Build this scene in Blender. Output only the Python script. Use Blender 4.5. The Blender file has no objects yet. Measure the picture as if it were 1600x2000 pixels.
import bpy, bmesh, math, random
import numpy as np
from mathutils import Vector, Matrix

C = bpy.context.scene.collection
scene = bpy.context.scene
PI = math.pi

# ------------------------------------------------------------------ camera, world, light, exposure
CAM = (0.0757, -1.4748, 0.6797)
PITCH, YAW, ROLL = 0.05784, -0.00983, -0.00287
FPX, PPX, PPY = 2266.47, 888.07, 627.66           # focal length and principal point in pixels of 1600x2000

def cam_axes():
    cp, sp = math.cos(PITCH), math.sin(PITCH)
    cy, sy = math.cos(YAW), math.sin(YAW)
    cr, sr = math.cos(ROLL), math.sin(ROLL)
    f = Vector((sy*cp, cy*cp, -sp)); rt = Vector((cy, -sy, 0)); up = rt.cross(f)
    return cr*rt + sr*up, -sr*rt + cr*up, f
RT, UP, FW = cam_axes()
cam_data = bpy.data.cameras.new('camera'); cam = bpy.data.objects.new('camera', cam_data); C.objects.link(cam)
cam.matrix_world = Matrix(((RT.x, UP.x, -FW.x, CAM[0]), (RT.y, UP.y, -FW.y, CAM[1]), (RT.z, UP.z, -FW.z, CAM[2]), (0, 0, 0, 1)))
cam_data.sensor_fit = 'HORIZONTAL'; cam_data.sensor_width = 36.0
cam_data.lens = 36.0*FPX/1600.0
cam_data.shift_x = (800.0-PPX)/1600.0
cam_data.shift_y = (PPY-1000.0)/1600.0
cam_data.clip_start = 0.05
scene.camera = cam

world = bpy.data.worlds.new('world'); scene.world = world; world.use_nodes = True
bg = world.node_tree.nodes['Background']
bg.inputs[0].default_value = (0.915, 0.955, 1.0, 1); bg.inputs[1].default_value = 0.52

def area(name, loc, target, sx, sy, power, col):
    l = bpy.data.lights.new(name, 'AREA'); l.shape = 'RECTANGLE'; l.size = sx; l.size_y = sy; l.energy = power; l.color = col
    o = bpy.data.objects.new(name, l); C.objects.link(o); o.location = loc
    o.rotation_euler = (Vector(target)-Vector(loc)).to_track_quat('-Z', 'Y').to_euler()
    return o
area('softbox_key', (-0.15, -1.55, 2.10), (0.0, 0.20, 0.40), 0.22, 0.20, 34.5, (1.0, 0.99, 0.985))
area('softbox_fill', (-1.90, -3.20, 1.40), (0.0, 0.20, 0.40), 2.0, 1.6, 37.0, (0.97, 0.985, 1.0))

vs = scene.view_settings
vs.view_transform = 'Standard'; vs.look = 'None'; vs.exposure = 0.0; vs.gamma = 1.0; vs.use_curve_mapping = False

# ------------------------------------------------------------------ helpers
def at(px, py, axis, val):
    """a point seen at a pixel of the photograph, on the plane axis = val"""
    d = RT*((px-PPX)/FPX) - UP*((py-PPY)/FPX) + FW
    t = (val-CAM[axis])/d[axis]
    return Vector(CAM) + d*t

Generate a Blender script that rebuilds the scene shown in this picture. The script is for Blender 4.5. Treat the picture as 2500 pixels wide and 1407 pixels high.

################

> [WHAT THE TASK ASKS]
Looking at the entries above, say how many lines contain the word "Blender". Only the number is wanted.

> [CORRECT ANSWER]
2